The Work You Want Doesn’t Always Appear. Sometimes You Have to Ask for It.
Balancing ambition isn’t about choosing one desire at a time. It’s about showing up for both the professional and personal pieces of your life without apologizing for either. But if there’s one idea from this conversation with Leanne Paul that stayed with me, it’s this: don’t sit back and wait for someone to hand you an opportunity. Look for it. Ask for it. And don’t dismiss paths you never thought you’d walk.
The Way We Build Careers Is Changing
Part of what makes careers feel so unsettled right now is that the world of work is shifting fast.
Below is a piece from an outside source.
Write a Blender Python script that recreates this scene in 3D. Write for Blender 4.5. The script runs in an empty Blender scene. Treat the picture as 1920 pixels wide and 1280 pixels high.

Roles evolve. Skills change. Job descriptions don’t always keep up with reality. The old idea that someone notices your hard work and neatly places the next step in front of you doesn’t hold the same weight it once did. The World Economic Forum has been clear about this. A large portion of the skills employers care about today won’t look the same by the end of this decade. Continuous learning and adaptability are becoming the baseline, not the bonus.
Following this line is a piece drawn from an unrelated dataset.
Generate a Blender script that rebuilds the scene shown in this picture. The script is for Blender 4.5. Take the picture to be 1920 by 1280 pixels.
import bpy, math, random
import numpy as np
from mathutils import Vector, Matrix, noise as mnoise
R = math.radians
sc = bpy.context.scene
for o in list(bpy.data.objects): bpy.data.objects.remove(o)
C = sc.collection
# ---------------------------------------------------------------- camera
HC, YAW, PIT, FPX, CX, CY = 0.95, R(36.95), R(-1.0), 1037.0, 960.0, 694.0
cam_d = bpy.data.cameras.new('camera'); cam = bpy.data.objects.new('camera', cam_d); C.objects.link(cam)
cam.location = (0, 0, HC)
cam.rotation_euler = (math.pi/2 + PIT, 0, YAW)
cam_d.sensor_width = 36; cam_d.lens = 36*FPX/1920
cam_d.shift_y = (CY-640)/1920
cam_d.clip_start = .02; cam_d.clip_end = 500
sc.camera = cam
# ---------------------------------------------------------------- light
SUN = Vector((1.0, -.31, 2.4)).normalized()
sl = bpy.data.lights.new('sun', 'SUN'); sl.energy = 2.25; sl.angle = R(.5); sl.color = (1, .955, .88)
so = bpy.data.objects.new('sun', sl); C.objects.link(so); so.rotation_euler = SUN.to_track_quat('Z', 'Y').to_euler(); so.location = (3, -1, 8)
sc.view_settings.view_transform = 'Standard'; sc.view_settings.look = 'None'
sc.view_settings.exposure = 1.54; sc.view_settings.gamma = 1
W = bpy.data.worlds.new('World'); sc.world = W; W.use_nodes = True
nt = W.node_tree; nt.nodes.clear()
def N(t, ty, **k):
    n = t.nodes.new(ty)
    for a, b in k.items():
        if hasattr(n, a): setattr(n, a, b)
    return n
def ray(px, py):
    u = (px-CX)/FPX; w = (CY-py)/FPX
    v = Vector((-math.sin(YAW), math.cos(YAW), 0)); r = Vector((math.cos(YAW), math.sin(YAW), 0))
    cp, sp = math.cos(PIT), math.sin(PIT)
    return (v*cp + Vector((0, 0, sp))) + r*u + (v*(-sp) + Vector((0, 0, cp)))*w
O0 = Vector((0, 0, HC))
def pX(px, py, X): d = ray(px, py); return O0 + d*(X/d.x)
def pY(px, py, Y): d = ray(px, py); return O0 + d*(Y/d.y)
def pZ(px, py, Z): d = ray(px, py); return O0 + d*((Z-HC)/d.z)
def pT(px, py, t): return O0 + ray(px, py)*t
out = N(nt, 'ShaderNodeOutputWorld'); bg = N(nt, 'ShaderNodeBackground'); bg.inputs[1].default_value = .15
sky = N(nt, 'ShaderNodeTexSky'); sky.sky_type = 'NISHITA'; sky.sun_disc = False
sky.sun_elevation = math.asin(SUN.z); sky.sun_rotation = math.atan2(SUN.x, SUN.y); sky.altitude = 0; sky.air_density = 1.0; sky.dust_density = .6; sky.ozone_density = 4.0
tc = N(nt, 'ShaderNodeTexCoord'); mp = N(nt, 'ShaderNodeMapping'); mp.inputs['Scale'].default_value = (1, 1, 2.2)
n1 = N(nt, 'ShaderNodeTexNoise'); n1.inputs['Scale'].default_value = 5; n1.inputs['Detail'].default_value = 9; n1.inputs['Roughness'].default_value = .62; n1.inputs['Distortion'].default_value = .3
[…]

That reality changes how opportunity shows up. It also changes how we have to engage with it.
Waiting Quietly Leaves Too Much to Chance
Leanne talked about seeing opportunities and asking about them, even when she didn’t check every box or fit a traditional mold. She didn’t wait for permission or a perfect moment. She raised her hand, explained what she could bring, and started the conversation. That’s how she moved into roles that aligned with who she was becoming, not just who she had been.
Asking isn’t about confidence theater. It’s about agency. Research from MIT Sloan Management Review reinforces this in a way that feels both obvious and uncomfortable: many people don’t advance because they aren’t visible in the conversations where decisions are made. Not because they aren’t capable. Not because they didn’t earn it. But because they weren’t part of the dialogue. Advancement often follows proximity, participation, and clarity about what you want to work toward.
Being Seen Isn’t Accidental
This part hit me hard. There’s a difference between waiting to be seen and choosing to be involved. The first feels safer. The second requires intention. We wait for job postings. We wait for reviews. We wait for someone else to connect the dots. Meanwhile, the work keeps changing, and the conversations keep moving.
What if we asked sooner?
What if we stepped into rooms where we don’t yet have all the answers but do have curiosity, experience, and perspective?
Leanne was honest about the no’s. There were plenty of them. But there were also yeses. Enough to build a career that works for her. Enough to prove that opportunity doesn’t need to be handed to you to be real. Sometimes it starts with a question and the willingness to hear whatever comes back.